• Exercise aim
Every line of the material below must be repeated exactly.

• Data block
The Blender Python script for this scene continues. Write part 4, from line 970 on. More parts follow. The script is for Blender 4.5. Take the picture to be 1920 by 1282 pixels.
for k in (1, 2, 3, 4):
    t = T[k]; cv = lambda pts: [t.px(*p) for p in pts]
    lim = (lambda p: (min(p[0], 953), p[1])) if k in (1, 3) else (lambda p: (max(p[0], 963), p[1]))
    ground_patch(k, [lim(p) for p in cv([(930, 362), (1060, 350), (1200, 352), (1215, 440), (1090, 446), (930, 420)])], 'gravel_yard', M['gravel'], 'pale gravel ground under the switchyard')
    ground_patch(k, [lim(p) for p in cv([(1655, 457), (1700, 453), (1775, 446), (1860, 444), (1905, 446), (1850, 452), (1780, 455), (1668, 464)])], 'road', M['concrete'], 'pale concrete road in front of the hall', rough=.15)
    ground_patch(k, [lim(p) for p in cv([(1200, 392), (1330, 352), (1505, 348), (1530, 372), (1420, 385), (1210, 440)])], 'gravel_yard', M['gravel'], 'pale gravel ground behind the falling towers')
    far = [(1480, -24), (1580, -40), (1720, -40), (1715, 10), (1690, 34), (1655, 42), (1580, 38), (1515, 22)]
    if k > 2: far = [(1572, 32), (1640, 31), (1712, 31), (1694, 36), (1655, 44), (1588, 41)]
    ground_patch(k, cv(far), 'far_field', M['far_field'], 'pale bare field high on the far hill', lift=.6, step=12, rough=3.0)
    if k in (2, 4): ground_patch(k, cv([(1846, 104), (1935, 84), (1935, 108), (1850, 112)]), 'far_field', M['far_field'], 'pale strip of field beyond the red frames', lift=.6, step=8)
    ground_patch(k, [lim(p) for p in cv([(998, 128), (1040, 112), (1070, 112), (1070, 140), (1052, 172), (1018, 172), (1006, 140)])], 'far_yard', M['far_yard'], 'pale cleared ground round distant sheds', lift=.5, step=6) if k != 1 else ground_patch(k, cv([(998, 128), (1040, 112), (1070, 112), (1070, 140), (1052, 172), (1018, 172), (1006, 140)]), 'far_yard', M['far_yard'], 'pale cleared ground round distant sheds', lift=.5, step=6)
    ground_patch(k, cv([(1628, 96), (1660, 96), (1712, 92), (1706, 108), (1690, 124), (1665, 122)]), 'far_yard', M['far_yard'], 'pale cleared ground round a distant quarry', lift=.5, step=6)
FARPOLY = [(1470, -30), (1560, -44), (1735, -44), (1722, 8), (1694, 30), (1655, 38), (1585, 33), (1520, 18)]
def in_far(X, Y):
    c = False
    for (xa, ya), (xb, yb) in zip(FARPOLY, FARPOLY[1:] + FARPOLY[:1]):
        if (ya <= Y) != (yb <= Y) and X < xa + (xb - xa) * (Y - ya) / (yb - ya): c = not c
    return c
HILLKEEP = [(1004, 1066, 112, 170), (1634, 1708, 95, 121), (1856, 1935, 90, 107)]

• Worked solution
The Blender Python script for this scene continues. Write part 4, from line 970 on. More parts follow. The script is for Blender 4.5. Take the picture to be 1920 by 1282 pixels.
for k in (1, 2, 3, 4):
    t = T[k]; cv = lambda pts: [t.px(*p) for p in pts]
    lim = (lambda p: (min(p[0], 953), p[1])) if k in (1, 3) else (lambda p: (max(p[0], 963), p[1]))
    ground_patch(k, [lim(p) for p in cv([(930, 362), (1060, 350), (1200, 352), (1215, 440), (1090, 446), (930, 420)])], 'gravel_yard', M['gravel'], 'pale gravel ground under the switchyard')
    ground_patch(k, [lim(p) for p in cv([(1655, 457), (1700, 453), (1775, 446), (1860, 444), (1905, 446), (1850, 452), (1780, 455), (1668, 464)])], 'road', M['concrete'], 'pale concrete road in front of the hall', rough=.15)
    ground_patch(k, [lim(p) for p in cv([(1200, 392), (1330, 352), (1505, 348), (1530, 372), (1420, 385), (1210, 440)])], 'gravel_yard', M['gravel'], 'pale gravel ground behind the falling towers')
    far = [(1480, -24), (1580, -40), (1720, -40), (1715, 10), (1690, 34), (1655, 42), (1580, 38), (1515, 22)]
    if k > 2: far = [(1572, 32), (1640, 31), (1712, 31), (1694, 36), (1655, 44), (1588, 41)]
    ground_patch(k, cv(far), 'far_field', M['far_field'], 'pale bare field high on the far hill', lift=.6, step=12, rough=3.0)
    if k in (2, 4): ground_patch(k, cv([(1846, 104), (1935, 84), (1935, 108), (1850, 112)]), 'far_field', M['far_field'], 'pale strip of field beyond the red frames', lift=.6, step=8)
    ground_patch(k, [lim(p) for p in cv([(998, 128), (1040, 112), (1070, 112), (1070, 140), (1052, 172), (1018, 172), (1006, 140)])], 'far_yard', M['far_yard'], 'pale cleared ground round distant sheds', lift=.5, step=6) if k != 1 else ground_patch(k, cv([(998, 128), (1040, 112), (1070, 112), (1070, 140), (1052, 172), (1018, 172), (1006, 140)]), 'far_yard', M['far_yard'], 'pale cleared ground round distant sheds', lift=.5, step=6)
    ground_patch(k, cv([(1628, 96), (1660, 96), (1712, 92), (1706, 108), (1690, 124), (1665, 122)]), 'far_yard', M['far_yard'], 'pale cleared ground round a distant quarry', lift=.5, step=6)
FARPOLY = [(1470, -30), (1560, -44), (1735, -44), (1722, 8), (1694, 30), (1655, 38), (1585, 33), (1520, 18)]
def in_far(X, Y):
    c = False
    for (xa, ya), (xb, yb) in zip(FARPOLY, FARPOLY[1:] + FARPOLY[:1]):
        if (ya <= Y) != (yb <= Y) and X < xa + (xb - xa) * (Y - ya) / (yb - ya): c = not c
    return c
HILLKEEP = [(1004, 1066, 112, 170), (1634, 1708, 95, 121), (1856, 1935, 90, 107)]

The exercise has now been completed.